------ Information shown

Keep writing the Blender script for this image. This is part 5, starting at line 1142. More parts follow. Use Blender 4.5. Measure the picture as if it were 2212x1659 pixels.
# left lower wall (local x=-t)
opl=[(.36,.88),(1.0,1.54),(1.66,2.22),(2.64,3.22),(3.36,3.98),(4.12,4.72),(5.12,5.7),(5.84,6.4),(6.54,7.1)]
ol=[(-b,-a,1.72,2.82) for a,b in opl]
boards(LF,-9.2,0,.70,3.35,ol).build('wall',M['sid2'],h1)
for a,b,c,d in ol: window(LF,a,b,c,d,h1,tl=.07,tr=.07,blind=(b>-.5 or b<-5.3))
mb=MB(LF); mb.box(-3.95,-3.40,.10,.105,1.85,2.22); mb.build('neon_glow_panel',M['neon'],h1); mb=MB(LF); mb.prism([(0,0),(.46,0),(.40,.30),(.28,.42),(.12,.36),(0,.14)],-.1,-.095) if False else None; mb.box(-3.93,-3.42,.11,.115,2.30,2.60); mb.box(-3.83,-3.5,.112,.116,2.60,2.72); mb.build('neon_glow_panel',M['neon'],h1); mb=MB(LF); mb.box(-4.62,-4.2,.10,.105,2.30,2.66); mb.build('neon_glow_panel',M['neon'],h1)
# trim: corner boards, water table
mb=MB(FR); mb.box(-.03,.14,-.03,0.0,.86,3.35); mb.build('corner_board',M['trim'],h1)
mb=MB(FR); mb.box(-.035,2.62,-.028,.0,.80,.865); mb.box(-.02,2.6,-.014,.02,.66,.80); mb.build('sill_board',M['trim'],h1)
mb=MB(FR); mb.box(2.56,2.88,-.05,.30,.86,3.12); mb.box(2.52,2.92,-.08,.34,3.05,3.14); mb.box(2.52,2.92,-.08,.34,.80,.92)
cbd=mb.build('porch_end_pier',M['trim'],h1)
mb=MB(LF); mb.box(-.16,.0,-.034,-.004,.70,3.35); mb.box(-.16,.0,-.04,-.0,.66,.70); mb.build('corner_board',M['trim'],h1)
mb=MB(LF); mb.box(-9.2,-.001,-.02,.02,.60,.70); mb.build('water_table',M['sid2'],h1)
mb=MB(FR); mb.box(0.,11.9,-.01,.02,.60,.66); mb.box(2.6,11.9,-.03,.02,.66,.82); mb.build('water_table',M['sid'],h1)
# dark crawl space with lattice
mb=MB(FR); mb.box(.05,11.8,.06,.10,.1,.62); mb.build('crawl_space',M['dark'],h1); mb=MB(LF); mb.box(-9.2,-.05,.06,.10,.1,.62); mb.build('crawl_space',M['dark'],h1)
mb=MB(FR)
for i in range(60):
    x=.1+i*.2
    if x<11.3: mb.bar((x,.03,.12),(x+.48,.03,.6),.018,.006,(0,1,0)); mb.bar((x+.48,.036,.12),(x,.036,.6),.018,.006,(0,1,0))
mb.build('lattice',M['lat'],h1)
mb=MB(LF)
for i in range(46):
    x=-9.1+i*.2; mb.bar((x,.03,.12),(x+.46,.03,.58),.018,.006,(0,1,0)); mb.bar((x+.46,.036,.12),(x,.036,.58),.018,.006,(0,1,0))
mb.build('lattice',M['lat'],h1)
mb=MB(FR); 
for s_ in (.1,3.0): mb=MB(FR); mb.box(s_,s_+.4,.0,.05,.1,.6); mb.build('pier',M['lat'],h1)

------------

__Exercise requirements__: Give the listing again, word for word.

__Completed exercise__:
Keep writing the Blender script for this image. This is part 5, starting at line 1142. More parts follow. Use Blender 4.5. Measure the picture as if it were 2212x1659 pixels.
# left lower wall (local x=-t)
opl=[(.36,.88),(1.0,1.54),(1.66,2.22),(2.64,3.22),(3.36,3.98),(4.12,4.72),(5.12,5.7),(5.84,6.4),(6.54,7.1)]
ol=[(-b,-a,1.72,2.82) for a,b in opl]
boards(LF,-9.2,0,.70,3.35,ol).build('wall',M['sid2'],h1)
for a,b,c,d in ol: window(LF,a,b,c,d,h1,tl=.07,tr=.07,blind=(b>-.5 or b<-5.3))
mb=MB(LF); mb.box(-3.95,-3.40,.10,.105,1.85,2.22); mb.build('neon_glow_panel',M['neon'],h1); mb=MB(LF); mb.prism([(0,0),(.46,0),(.40,.30),(.28,.42),(.12,.36),(0,.14)],-.1,-.095) if False else None; mb.box(-3.93,-3.42,.11,.115,2.30,2.60); mb.box(-3.83,-3.5,.112,.116,2.60,2.72); mb.build('neon_glow_panel',M['neon'],h1); mb=MB(LF); mb.box(-4.62,-4.2,.10,.105,2.30,2.66); mb.build('neon_glow_panel',M['neon'],h1)
# trim: corner boards, water table
mb=MB(FR); mb.box(-.03,.14,-.03,0.0,.86,3.35); mb.build('corner_board',M['trim'],h1)
mb=MB(FR); mb.box(-.035,2.62,-.028,.0,.80,.865); mb.box(-.02,2.6,-.014,.02,.66,.80); mb.build('sill_board',M['trim'],h1)
mb=MB(FR); mb.box(2.56,2.88,-.05,.30,.86,3.12); mb.box(2.52,2.92,-.08,.34,3.05,3.14); mb.box(2.52,2.92,-.08,.34,.80,.92)
cbd=mb.build('porch_end_pier',M['trim'],h1)
mb=MB(LF); mb.box(-.16,.0,-.034,-.004,.70,3.35); mb.box(-.16,.0,-.04,-.0,.66,.70); mb.build('corner_board',M['trim'],h1)
mb=MB(LF); mb.box(-9.2,-.001,-.02,.02,.60,.70); mb.build('water_table',M['sid2'],h1)
mb=MB(FR); mb.box(0.,11.9,-.01,.02,.60,.66); mb.box(2.6,11.9,-.03,.02,.66,.82); mb.build('water_table',M['sid'],h1)
# dark crawl space with lattice
mb=MB(FR); mb.box(.05,11.8,.06,.10,.1,.62); mb.build('crawl_space',M['dark'],h1); mb=MB(LF); mb.box(-9.2,-.05,.06,.10,.1,.62); mb.build('crawl_space',M['dark'],h1)
mb=MB(FR)
for i in range(60):
    x=.1+i*.2
    if x<11.3: mb.bar((x,.03,.12),(x+.48,.03,.6),.018,.006,(0,1,0)); mb.bar((x+.48,.036,.12),(x,.036,.6),.018,.006,(0,1,0))
mb.build('lattice',M['lat'],h1)
mb=MB(LF)
for i in range(46):
    x=-9.1+i*.2; mb.bar((x,.03,.12),(x+.46,.03,.58),.018,.006,(0,1,0)); mb.bar((x+.46,.036,.12),(x,.036,.58),.018,.006,(0,1,0))
mb.build('lattice',M['lat'],h1)
mb=MB(FR); 
for s_ in (.1,3.0): mb=MB(FR); mb.box(s_,s_+.4,.0,.05,.1,.6); mb.build('pier',M['lat'],h1)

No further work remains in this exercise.